In my own being, I cannot help but feel conflicting emotions in response to this wave of honest, spontaneous sentiment. On the one hand, hope is a beautiful thing. It can drive an inner impulse in us to create—perhaps the greatest of our human qualities, one that nourishes the deepest, truest parts of our selves. From this hope, it seems possible for us to create an end to the absurd wars in Iraq and Afghanistan. It seems possible to create a global economy that uses nature not as a resource to horde and dominate, but as a singular model of infinite intelligence to remind us of who we are, and how we fit into the greater whole we call creation. Truth be told, in the heat of this recent emotion, there seems a collective hope strong enough for us to create almost anything we dare to dream up. And this is proper, beautiful.
But as with anything of this world, there lies a shadow side to this hope as well. Because hope, while rather pleasant in feeling, is a rather vague expression as well. One that lends itself to complacency and projection. The potential for projection is already making itself obvious. While the hope is ours, resides within each of us individually, bubbles up inside from our own being, many of us are already projecting the source of this inner experience out onto the more visible, solid form of one Barack Obama. Perhaps we are scared this pleasant inner feeling will one day disappear, so we choose to give its source to another, objectified being living out in the 'concrete' world. Perhaps we do not want the responsibility of figuring out what exactly we need to do with this hope, and so we abdicate our responsibility and power to the 'representative'. To the messiah savior. Suddenly repeating and perpetuating, despite the seeming 'change' that just took place, the fatal flaw that we call 'representative democracy'.

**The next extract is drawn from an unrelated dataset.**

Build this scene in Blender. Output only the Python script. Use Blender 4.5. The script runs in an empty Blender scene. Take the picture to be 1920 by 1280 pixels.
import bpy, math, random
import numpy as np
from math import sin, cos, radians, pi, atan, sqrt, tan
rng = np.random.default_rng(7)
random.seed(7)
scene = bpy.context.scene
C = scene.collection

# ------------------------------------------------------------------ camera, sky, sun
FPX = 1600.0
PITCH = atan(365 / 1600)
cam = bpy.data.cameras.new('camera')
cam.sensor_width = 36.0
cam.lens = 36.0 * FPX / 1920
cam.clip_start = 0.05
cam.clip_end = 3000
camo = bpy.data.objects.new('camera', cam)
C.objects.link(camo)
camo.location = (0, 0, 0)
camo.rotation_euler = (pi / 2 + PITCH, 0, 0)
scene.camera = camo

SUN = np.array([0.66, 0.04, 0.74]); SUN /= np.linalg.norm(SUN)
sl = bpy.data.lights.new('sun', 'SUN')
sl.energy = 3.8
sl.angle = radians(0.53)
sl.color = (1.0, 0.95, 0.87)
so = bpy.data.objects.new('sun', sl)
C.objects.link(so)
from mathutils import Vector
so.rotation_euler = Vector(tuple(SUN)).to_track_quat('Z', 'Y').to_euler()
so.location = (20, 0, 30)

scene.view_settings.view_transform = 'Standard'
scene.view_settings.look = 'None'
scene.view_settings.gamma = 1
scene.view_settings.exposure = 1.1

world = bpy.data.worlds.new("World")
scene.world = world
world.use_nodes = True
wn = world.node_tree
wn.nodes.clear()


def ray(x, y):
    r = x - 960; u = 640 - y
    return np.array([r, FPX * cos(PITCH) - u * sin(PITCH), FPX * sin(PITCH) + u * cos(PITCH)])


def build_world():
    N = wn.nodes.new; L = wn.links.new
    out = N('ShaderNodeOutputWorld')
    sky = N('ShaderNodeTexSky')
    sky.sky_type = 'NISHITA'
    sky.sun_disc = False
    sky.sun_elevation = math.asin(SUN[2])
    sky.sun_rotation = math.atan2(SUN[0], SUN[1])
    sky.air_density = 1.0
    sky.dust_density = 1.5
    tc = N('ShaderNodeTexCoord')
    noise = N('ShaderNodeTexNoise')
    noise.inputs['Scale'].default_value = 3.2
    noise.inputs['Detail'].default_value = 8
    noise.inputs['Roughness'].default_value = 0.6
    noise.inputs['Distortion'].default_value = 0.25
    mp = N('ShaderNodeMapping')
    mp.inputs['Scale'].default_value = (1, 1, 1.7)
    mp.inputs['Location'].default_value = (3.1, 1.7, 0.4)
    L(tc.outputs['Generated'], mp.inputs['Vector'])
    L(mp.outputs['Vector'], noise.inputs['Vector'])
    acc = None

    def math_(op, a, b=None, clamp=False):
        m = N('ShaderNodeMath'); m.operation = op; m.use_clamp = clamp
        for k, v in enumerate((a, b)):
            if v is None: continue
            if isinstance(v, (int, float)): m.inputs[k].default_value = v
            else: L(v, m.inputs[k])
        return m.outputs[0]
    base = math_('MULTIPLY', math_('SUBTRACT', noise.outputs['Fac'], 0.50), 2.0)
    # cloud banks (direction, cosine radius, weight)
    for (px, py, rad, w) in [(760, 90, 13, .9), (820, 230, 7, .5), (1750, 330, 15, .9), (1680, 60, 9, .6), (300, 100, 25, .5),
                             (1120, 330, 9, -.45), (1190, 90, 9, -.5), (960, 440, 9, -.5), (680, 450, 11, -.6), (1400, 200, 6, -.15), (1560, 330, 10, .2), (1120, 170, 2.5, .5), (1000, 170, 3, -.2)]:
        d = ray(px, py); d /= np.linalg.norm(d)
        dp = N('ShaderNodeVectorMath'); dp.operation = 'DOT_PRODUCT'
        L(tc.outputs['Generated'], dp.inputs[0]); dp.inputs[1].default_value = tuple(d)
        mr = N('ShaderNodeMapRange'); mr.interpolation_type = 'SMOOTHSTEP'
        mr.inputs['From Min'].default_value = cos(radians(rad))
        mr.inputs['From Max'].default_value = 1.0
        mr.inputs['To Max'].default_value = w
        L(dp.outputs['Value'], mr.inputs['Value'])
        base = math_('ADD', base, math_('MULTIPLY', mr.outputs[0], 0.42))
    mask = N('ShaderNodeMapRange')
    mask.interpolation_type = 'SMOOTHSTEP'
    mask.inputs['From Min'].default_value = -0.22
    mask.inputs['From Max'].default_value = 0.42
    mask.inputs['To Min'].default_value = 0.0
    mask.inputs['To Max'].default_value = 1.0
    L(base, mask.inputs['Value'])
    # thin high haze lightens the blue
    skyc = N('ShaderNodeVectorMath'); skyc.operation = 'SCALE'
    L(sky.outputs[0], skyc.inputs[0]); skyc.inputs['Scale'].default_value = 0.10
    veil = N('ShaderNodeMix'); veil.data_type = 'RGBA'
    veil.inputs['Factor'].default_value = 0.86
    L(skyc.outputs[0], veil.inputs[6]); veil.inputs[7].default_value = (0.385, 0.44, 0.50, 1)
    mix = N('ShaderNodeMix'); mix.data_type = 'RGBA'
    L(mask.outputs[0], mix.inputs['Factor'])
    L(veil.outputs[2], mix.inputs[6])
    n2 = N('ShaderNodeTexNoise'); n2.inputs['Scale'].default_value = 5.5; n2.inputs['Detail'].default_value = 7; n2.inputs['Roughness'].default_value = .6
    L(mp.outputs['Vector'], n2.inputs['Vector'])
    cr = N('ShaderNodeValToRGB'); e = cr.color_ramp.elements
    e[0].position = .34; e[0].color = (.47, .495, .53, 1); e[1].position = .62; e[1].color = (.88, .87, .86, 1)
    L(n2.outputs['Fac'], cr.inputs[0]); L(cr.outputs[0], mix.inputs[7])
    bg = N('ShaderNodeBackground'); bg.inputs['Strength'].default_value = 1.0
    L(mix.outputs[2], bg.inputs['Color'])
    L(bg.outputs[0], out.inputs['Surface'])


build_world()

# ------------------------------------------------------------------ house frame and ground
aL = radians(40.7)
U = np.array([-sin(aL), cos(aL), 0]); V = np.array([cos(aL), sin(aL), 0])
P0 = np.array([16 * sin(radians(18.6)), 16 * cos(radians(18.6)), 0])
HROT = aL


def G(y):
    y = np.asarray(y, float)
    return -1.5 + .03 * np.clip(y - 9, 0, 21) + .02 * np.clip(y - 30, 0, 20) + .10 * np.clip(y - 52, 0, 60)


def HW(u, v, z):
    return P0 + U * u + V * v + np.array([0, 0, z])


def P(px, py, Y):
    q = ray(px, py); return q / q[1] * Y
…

There is no such thing as representative democracy. This is an oxymoron. The terms are self-negating. There is only active, participatory democracy where every one of our daily actions is a vote — what we buy, where we work, how we speak to our children, the food and drink we decide to put in our bodies, the images we feed into our minds. If we project our hope and abdicate our power onto another, even someone as capable and intelligent as Barack Obama, then we are actively voting for tyranny and fascism. There is no escaping this.
So how can we frame all of this election jubilation in a way that cultivates the beautiful inner feelings of hope stoked into flames by the ascension of Mr. Obama. Allowing him to fulfill the ever-important role of leadership, while keeping us at the root — as the co-creators, nurturers and ultimate beneficiaries of this hope. Caroline Casey, a maestress weaver of ingenious language, has perhaps put it best. We have not elected a man. Rather, we have elected the calm, poised, dignified, blissfully capable part of OURSELVES to lead this country. And in order to create the world most resembling our deepest, most loving vision, we need to support these qualities in Mr. Obama - first by supporting them in ourselves, and then touching others around us with these exact qualities. This will create the world we seem — if the celebrations in city streets across the world, and even the reticent nods of the Frenchmen are any indication - to so want animated and fanned into life.

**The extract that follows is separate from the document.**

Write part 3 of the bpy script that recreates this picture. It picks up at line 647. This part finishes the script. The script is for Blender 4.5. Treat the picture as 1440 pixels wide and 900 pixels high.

But far greater than the danger of projection is the potential destructive force of complacency that rides along with 'hope'. George W. Bush and his henchmen spent eight long years trying squash, suppress, and ultimately annihilate our inner co-creative impulse. Like the unapproachable father-figure at the head of a 1950s dinner table, the Bush/Cheney cabal preferred that we be seen, not heard. That we eat our peas, liver and onions in a reasonable 20-25 minute span, nod when appropriate, and then slink off back into our bedrooms to glue our model airplanes together in silence. Leaving them to their double-scotch on the rocks and the important work wholly, clearly, self-evidently under control.
But with the election of Barack Obama, perhaps we have now grown up. And daddy, it seems, does NOT know best. For eight long years we have had to listen to the tedious lectures on personal responsibility and accountability. Well, look around. 9/11. The wars in Iraq and Afghanistan. The economy. Katrina. (Katrina!) The Constitution. The environment. Florida 2000. Ohio 2004. The stature of America (and Americans) in the global family of nations. Who is going to take responsibility for this?
They won't. So the question for us is: will we? Will we race away from this past on the convenient bubble of 'hope' swelling underneath our feet? Will we ignore the anchor of destruction in our wake with convenient notions of 'moving on' and 'turning the page'? Leaving room for the pendulum to simply swing, in eight years time, back over the unprosecuted, and therefore sanctioned, waters of the Bush/Cheney years? Or, over the next months and through the first stages of an Obama Administration, can we instead put our own personal Roves and Cheneys and Rumsfelds on trial? After all, we elected them. We stood by as they bulldozed over the Constitution, our rights, and the lives of untold hundreds of thousands of people across Afghanistan and Iraq. Those demons are inside of us, in our own minds. Can we do the difficult and enter into battle there first? Can we table our hope for just a moment, and engage the important work of dragging these uglier aspects of our own selves, and our collective past, into the light? Can we stop and recognize the inevitably destructive tendencies of projection and complacency? Can we stop and remember that we have not elected Barack Obama, but have instead elected the Barack Obama part of our own selves? Can we stop and see with great clarity the entire matrix of actual, participatory democracy we co-create every day with every single one of our actions — whether conscious or unconscious? Can we ultimately take responsibility for the world around us?
If we choose to create this path of reflection and reconciliation in our own individual lives, then the process and spirit of cleaning our own houses will directly and democratically embolden and inspire the coming Obama Administration to do the same with the actual Roves and Cheneys and Rumsfelds. High crimes against humanity, against the environment, against our own people have been committed. And as responsible adults attempting to collectively recreate a responsible culture in which to raise our children, we need to throw those responsible for these high crimes into prison where, as they love to tell us, felons belong. Not just Rove, Cheney and Rumsfeld. Wolfowitz. Pearle. Bush. Ashcroft. Rice. Card. Armitage. Fleischer. Baker. Schultz. Buffet. Scowcroft. The list is long. There is room for all of them, and all must go.
When we do this, we can unchain ourselves from the ugliness of our collective past and begin to not only dream big, but act big. When we do this, we can step into an Obama future that looks so bright, so hopeful, so, well, giddy. Even to the tight-lipped Frenchmen.